Sonaron las campanas como solía suceder cuando una persona se perdía para orientar al descarriado. En este caso poco tendría de lógica porque la niña era de muy corta edad. Pero ¿quién tocaba las campanas?, se preguntó el sacristán si las únicas llaves de la iglesia las tenía él y ésta estaba trancada. Fue como una premoción que corrió como la pólvora por el pueblo. Se dirigieron a la puerta de la iglesia y pudieron contemplar con sus propios ojos que la puerta permanecía trancada y las campanas seguían tocando. Se les erizó la piel a los presentes por lo que estaba aconteciendo. El sacristán abrió la puerta y entraron temblorosos en su interior. Encendieron la luz y cuál no sería su sorpresa al ver a Marina junto a la soga de la campana apenada y llorosa, quien al ver a sus padres la cambió el semblante. En medio de la emoción reinante le  preguntaron quién había tocado la campana, a lo cual contestó la niña que había sido ella. Según pudieron entresacar de su escueto vocabulario, Marina se había despertado en medio de la oscuridad y al verse en semejante situación comenzó a llorar de manera destemplada. Entonces oyó una voz que procedía de la “Virgen guapa”, quien le dijo que tirara de la soga de la campana para que vinieran a buscarla.

La versión de los hechos corrió de boca en boca. Durante los días siguientes, el pueblo fue un hervidero de comentarios en torno a lo acontecido. ¿Milagro? ¿Realmente se le apareció la Virgen? ¿Tuvo Marina la suficiente intuición, en la oscuridad, para coger el cabo de la soga de la campana? A su edad, ¿pudo Marina tener la fuerza suficiente para hacer mover el badajo de la campana? Interrogantes sin desvelar que sólo el testimonio de la pequeña daría pie a pensar que por propia intuición no habría sido capaz de tañer la campana. ¿Hubo, realmente, un soplo divino que la guiase en la oscuridad?

 

Como apuntábamos al principio, el toque de las campanas de modo autómata ha venido generando dudas inquietantes que ha dado pie a todo tipo de elucubraciones. Nos consta algún hecho enigmático relacionado con el toque de las campanas en semejantes circunstancias.

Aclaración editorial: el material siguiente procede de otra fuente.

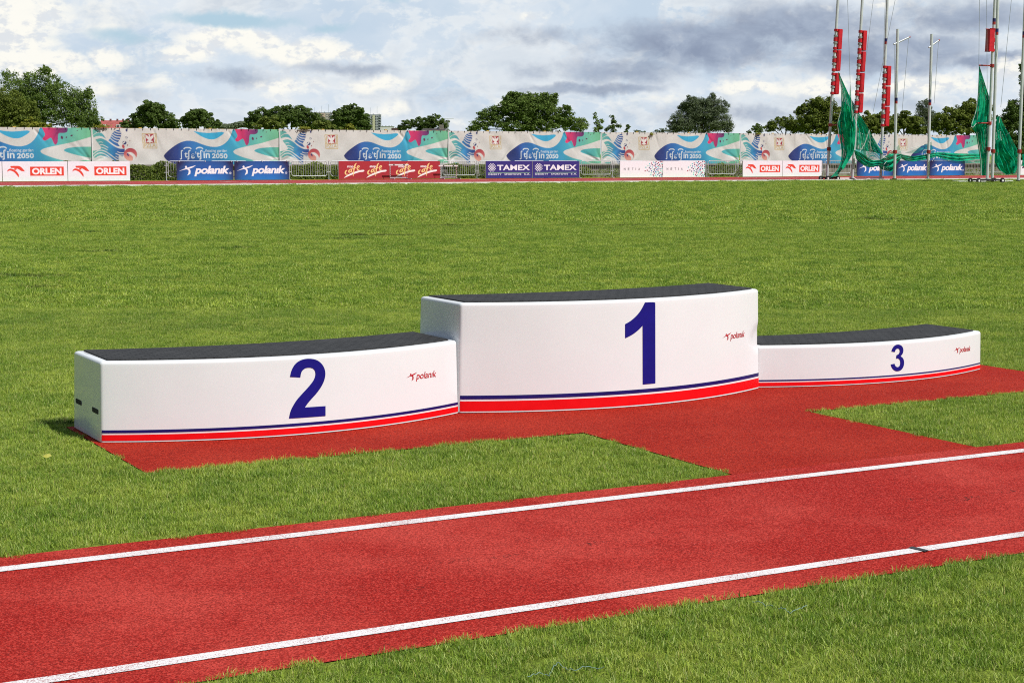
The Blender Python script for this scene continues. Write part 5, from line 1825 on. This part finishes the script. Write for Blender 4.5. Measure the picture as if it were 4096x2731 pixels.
tree('broadleaf_tree', 'tall dark tree running out of the right picture edge', 120, [(4060, 460, 50, 60), (4095, 430, 50, 70), (4020, 500, 40, 46), (4070, 520, 70, 60), (4094, 330, 16, 22), (4090, 265, 14, 14), (4110, 300, 30, 70), (4050, 590, 70, 50), (4100, 600, 60, 60)], .26, 10000, L_dark, 4085, seed=36, clumpk=1.3)

# far belt of trees that reads as one mass
FB = [(x, 503 + 6 * math.sin(x * .05), 20, 14) for x in range(868, 1000, 16)]
P, Nn = [], []
for (x, y, rx, ry) in FB:
    p = at(x, y, 560); k = 560 / F
    v = rng.normal(size=(300, 3)); v /= np.linalg.norm(v, axis=1, keepdims=True)
    P.append(p + v * rng.random((300, 1)) ** .4 * np.array([rx * k, rx * k, ry * k])); Nn.append(v + np.array([0, 0, .4]))
P = np.concatenate(P); Nn = np.concatenate(Nn); Nn /= np.linalg.norm(Nn, axis=1, keepdims=True)
V, Q = leaf_cards(P, Nn, .95, rng)
bl_ = V.copy(); bl_[:, 2] -= 2.6
o = fastmesh('far_trees', np.concatenate([V, bl_, bl_ - np.array([0, 0, 2.6])]), np.concatenate([Q, Q + len(V), Q + 2 * len(V)]), L_grey)
tag(o, 'hazy belt of distant trees between the dark trees on the left', 'trees', kind='stuff')
# creeper tufts over the top edge of the fence
for (x, y, w, lab) in ((405, 506, 30, 'yellow green creeper on the fence top below the red roofs'), (1212, 513, 26, 'yellow green creeper on the fence top left of the apartment tower'), (2604, 536, 10, 'small yellow creeper hanging over the fence near the round tree'), (3030, 534, 12, 'small yellow creeper on the fence top below the dark conifer')):
    s, z = onplane(x, y, FN + .05)
    n_ = int(w * 7)
    kx = w * .0145
    P = np.stack([rng.normal(0, kx * .5, n_), rng.normal(0, .06, n_), np.abs(rng.normal(0, .06, n_)) - .05], 1)
    Nn = rng.normal(size=(n_, 3)) * .5 + np.array([0, -.7, .6]); Nn /= np.linalg.norm(Nn, axis=1, keepdims=True)
    V, Q = leaf_cards(P, Nn, .09, rng, .7)
    o = fastmesh('creeper', V, Q, L_yellow); o.location = P2(s, FN - .06, z); o.rotation_euler = (0, 0, A2)
    tag(o, lab, 'creeper', 'creepers on the fence top')

# ------------------------------------------------------------------ buildings far behind
M_wall1 = principled('pale_render', (.46, .42, .38), .9, var=.08, vscale=.3)
M_wall1b = principled('pink_render', (.48, .36, .30), .9, var=.08, vscale=.3)
M_wall2 = principled('grey_render', (.33, .36, .39), .9, var=.08, vscale=.3)
M_wall2b = principled('yellow_render', (.46, .46, .32), .9, var=.08, vscale=.3)
M_win = principled('window_glass', (.06, .07, .085), .15, var=.2)
M_lowwhite = principled('white_render', (.62, .62, .64), .8, var=.05, vscale=.3)
M_brick = principled('dark_red_brick', (.18, .07, .07), .9, var=.2, vscale=.5)
M_roofred = principled('red_roof_tiles', (.34, .085, .075), .85, var=.2, vscale=.6, bump=.4, bscale=3.0)


def tower(label, Y, xa, xb, ytop, floors, seg, m_main, m_b, rz):
    k = Y / F
    p0 = at(xa, 600, Y); w = (xb - xa) * k; h = at(xa, ytop, Y)[2]
    root = empty('apartment_tower', (p0[0], p0[1], 0), rz)
    tag(root, label, 'building', 'apartment towers far away')
    m_ = MB(); m_.box((w / 2, 7, h / 2), (w, 14, h)); m_.build('wall', m_main, root)
    for (a, b2, mt) in seg:
        m_ = MB(); m_.box(((a + b2) / 2 * w, -.25, h / 2 - .2), ((b2 - a) * w, .6, h - .4)); m_.build('bay', mt, root)
    m_ = MB(); m_.box((w / 2, 6.9, h + .25), (w + .3, 14.4, .5)); m_.build('roof', M_wall2, root)
    for a in (.12, .45, .8):
        m_ = MB(); m_.tube([(a * w, 5, h), (a * w, 5, h + 6 + 5 * a)], .14, 5); m_.build('aerial', M_wire, root)
    for a in (.2, .35, .6, .9):
        m_ = MB(); m_.box((a * w, 4, h + .9), (1.0, 1.0, 1.0)); m_.build('vent', M_concrete, root)
    fh = 2.9
    for f_ in range(floors):
        z = h - 1.9 - f_ * fh
        if z < 4: break
        for a in (.06, .22, .50, .70, .80):
            m_ = MB(); m_.box((a * w + .9, -.57, z), (1.3, .08, 1.4)); m_.build('window', M_win, root)
        for a in (.34, .90):
            m_ = MB(); m_.box((a * w + .9, -.57, z), (2.2, .1, 1.9)); win = m_.build('balcony', M_win, root)
            m_ = MB(); m_.box((a * w + .9, -.95, z - .8), (2.4, .7, .9)); m_.build('balcony_front', M_wall2, win)
    return root


tower('pale beige and pink apartment tower left of the cone shaped tree', 2000, 1250, 1330, 452, 9, ((.36, .62, M_wall1b), (.66, .8, M_wall1)), M_wall1, M_wall1b, .05)
tower('grey and yellow apartment tower right of the cone shaped tree', 1900, 1447, 1524, 460, 9, ((.30, .44, M_wall2b), (.56, .70, M_wall2b), (.72, .9, M_wall2)), M_wall2, M_wall2b, .05)


def lowblock(label, name, Y, xa, xb, ytop, mat, wins=True):
    k = Y / F
    p0 = at(xa, 600, Y); w = (xb - xa) * k; h = at(xa, ytop, Y)[2]
    root = empty(name, (p0[0], p0[1], 0)); tag(root, label, 'building')
    m_ = MB(); m_.box((w / 2, 5, h / 2), (w, 10, h)); m_.build('wall', mat, root)
    m_ = MB(); m_.box((w / 2, 5, h + .15), (w + .5, 10.5, .3)); m_.build('roof', M_wall2, root)
    for a in (.15, .4, .65, .85):
        m_ = MB(); m_.box((a * w, 3, h + .55), (.9, .9, .6)); m_.build('roof_vent', M_concrete, root)
        if wins:
            m_ = MB(); m_.box((a * w, -.05, h - 1.6), (1.4, .12, 1.2)); m_.build('window', M_win, root)


lowblock('low white flat roofed block right of the grey apartment tower', 'flat_roofed_block', 1500, 1522, 1574, 507, M_lowwhite, False)
lowblock('low dark red building between the white block and the small dark tree', 'brick_building', 1400, 1566, 1606, 514, M_brick)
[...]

Debió ser por aquella misma época cuando unos ladrones intentaron robar los campanillos de una ermita en Santa María de las Hoyas. Por una extraña circunstancia, misterio sin resolver, los campanillos comenzaron a tocar de manera autómata ahuyentando a los ladrones que salieron despavoridos al no ver a nadie en el recinto. Pero lejos de desistir se empeñaron en su intento de robarlos de nuevo, antes bien se cercioraron de que no ocurriese lo mismo. Precavidos ellos les ataron los badajos para que no sonaran y esta vez sí se los llevaron. Pero, ¿por qué no sonaron?